**Written request**
Every line must be returned precisely as it is written.

**Stored data**
____________________

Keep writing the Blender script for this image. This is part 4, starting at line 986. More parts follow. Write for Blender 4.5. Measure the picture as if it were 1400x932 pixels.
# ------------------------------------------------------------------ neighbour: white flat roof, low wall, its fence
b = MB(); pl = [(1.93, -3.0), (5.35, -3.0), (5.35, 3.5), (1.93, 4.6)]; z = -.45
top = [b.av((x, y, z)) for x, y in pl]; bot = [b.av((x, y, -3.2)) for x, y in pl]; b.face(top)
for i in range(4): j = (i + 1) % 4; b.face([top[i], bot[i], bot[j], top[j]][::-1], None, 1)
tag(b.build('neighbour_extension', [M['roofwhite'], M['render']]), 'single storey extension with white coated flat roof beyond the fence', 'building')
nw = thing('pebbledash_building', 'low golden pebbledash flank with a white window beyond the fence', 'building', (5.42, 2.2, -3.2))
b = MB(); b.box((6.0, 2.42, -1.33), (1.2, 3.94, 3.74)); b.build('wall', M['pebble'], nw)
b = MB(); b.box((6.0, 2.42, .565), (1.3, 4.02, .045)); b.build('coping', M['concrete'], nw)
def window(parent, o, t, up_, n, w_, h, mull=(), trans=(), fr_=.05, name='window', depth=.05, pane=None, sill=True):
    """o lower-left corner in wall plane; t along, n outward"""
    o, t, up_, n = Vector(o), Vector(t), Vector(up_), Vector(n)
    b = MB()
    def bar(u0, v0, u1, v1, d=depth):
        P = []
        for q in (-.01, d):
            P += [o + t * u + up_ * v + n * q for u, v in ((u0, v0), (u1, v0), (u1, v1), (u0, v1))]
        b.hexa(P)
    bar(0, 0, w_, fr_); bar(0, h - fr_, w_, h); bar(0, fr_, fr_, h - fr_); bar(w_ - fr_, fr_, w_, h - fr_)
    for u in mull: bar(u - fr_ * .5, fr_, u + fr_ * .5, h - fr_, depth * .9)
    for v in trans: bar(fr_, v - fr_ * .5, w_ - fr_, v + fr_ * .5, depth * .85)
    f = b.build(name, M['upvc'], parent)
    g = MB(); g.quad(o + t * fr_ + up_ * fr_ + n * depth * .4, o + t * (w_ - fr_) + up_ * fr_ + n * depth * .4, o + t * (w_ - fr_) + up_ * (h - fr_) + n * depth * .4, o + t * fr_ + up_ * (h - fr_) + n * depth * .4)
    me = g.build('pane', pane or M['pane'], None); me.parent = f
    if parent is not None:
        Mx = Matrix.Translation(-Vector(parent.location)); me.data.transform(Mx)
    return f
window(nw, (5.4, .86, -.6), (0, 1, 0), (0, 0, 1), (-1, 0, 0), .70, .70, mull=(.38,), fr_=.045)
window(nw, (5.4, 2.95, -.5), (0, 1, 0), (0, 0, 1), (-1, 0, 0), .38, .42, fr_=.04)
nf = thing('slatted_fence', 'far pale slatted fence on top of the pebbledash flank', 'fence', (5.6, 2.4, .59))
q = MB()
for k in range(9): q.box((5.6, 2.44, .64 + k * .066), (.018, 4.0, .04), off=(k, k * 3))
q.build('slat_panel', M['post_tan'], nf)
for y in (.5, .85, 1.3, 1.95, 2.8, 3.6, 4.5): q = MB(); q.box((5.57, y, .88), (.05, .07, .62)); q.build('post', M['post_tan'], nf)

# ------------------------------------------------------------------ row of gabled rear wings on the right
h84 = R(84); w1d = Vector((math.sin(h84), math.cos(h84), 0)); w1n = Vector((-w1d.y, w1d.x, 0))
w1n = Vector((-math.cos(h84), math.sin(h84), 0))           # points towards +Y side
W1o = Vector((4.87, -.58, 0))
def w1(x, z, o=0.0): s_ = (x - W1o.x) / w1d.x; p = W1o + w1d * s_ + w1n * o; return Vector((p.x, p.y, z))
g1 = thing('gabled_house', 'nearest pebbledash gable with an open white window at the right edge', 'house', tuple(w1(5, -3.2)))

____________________

**The answer**
Keep writing the Blender script for this image. This is part 4, starting at line 986. More parts follow. Write for Blender 4.5. Measure the picture as if it were 1400x932 pixels.
# ------------------------------------------------------------------ neighbour: white flat roof, low wall, its fence
b = MB(); pl = [(1.93, -3.0), (5.35, -3.0), (5.35, 3.5), (1.93, 4.6)]; z = -.45
top = [b.av((x, y, z)) for x, y in pl]; bot = [b.av((x, y, -3.2)) for x, y in pl]; b.face(top)
for i in range(4): j = (i + 1) % 4; b.face([top[i], bot[i], bot[j], top[j]][::-1], None, 1)
tag(b.build('neighbour_extension', [M['roofwhite'], M['render']]), 'single storey extension with white coated flat roof beyond the fence', 'building')
nw = thing('pebbledash_building', 'low golden pebbledash flank with a white window beyond the fence', 'building', (5.42, 2.2, -3.2))
b = MB(); b.box((6.0, 2.42, -1.33), (1.2, 3.94, 3.74)); b.build('wall', M['pebble'], nw)
b = MB(); b.box((6.0, 2.42, .565), (1.3, 4.02, .045)); b.build('coping', M['concrete'], nw)
def window(parent, o, t, up_, n, w_, h, mull=(), trans=(), fr_=.05, name='window', depth=.05, pane=None, sill=True):
    """o lower-left corner in wall plane; t along, n outward"""
    o, t, up_, n = Vector(o), Vector(t), Vector(up_), Vector(n)
    b = MB()
    def bar(u0, v0, u1, v1, d=depth):
        P = []
        for q in (-.01, d):
            P += [o + t * u + up_ * v + n * q for u, v in ((u0, v0), (u1, v0), (u1, v1), (u0, v1))]
        b.hexa(P)
    bar(0, 0, w_, fr_); bar(0, h - fr_, w_, h); bar(0, fr_, fr_, h - fr_); bar(w_ - fr_, fr_, w_, h - fr_)
    for u in mull: bar(u - fr_ * .5, fr_, u + fr_ * .5, h - fr_, depth * .9)
    for v in trans: bar(fr_, v - fr_ * .5, w_ - fr_, v + fr_ * .5, depth * .85)
    f = b.build(name, M['upvc'], parent)
    g = MB(); g.quad(o + t * fr_ + up_ * fr_ + n * depth * .4, o + t * (w_ - fr_) + up_ * fr_ + n * depth * .4, o + t * (w_ - fr_) + up_ * (h - fr_) + n * depth * .4, o + t * fr_ + up_ * (h - fr_) + n * depth * .4)
    me = g.build('pane', pane or M['pane'], None); me.parent = f
    if parent is not None:
        Mx = Matrix.Translation(-Vector(parent.location)); me.data.transform(Mx)
    return f
window(nw, (5.4, .86, -.6), (0, 1, 0), (0, 0, 1), (-1, 0, 0), .70, .70, mull=(.38,), fr_=.045)
window(nw, (5.4, 2.95, -.5), (0, 1, 0), (0, 0, 1), (-1, 0, 0), .38, .42, fr_=.04)
nf = thing('slatted_fence', 'far pale slatted fence on top of the pebbledash flank', 'fence', (5.6, 2.4, .59))
q = MB()
for k in range(9): q.box((5.6, 2.44, .64 + k * .066), (.018, 4.0, .04), off=(k, k * 3))
q.build('slat_panel', M['post_tan'], nf)
for y in (.5, .85, 1.3, 1.95, 2.8, 3.6, 4.5): q = MB(); q.box((5.57, y, .88), (.05, .07, .62)); q.build('post', M['post_tan'], nf)

# ------------------------------------------------------------------ row of gabled rear wings on the right
h84 = R(84); w1d = Vector((math.sin(h84), math.cos(h84), 0)); w1n = Vector((-w1d.y, w1d.x, 0))
w1n = Vector((-math.cos(h84), math.sin(h84), 0))           # points towards +Y side
W1o = Vector((4.87, -.58, 0))
def w1(x, z, o=0.0): s_ = (x - W1o.x) / w1d.x; p = W1o + w1d * s_ + w1n * o; return Vector((p.x, p.y, z))
g1 = thing('gabled_house', 'nearest pebbledash gable with an open white window at the right edge', 'house', tuple(w1(5, -3.2)))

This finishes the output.